BTW, it's not the researchers' fault that the market is f'ed up again due to shortages and crypto mining. Otherwise you'd be able to buy a 12 GB card for around $330 (e.g. the RTX 3060), which doesn't sound particularly outrageous to me.


We need FOSS GPUs + compute!


Unless you discover a novel process to make a chip, economics of semi conductor never can make sense in FOSS. You will end up paying way more, than what the current market price is.


> This material is based upon work supported by the US Defense Advanced Research Projects Agency (DARPA) under Contracts No.R00112030005, HR001120C0123, HR001120C0124 and FA8750-20-2-1004 and the Air Force Research Laboratory (AFRL) under Contract No. FA8750-20-2-1004.

This is why AI is just a marketing term with no real future.

There isn't room for corporations to profit from it out of the gate + into the future indefinitely. No one is going to pay an AWS tax to use their models on every single API hit forever. No one is going to pay nVidia a license fee to use their image recognition tools forever. If the creators of HTML, CSS, and Javascript wanted license fees we wouldn't be using them right now either.

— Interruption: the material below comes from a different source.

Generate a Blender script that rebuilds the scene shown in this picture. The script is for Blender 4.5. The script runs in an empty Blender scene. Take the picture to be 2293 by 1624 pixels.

There are two groups of people, off the top of my head, who care about all of this:

1) The US Military, because the budget for their murder robots is theoretically infinite.

2) Google and Facebook because the budget for their spyware is theoretically infinite.

To everyone else, it's much ado about nothing.


Nvidia makes most of their money selling GPUs as computational accelerators-- both generic CUDA and neural network applications.

They don't _need_ to profit off their ML models. It's a value added service. Ensuring their hardware has marketshare at the leading edge of the ecosystem is the main point.


They didn't profit off of ML models, they profited from the DARPA contract. See point above about murder robots.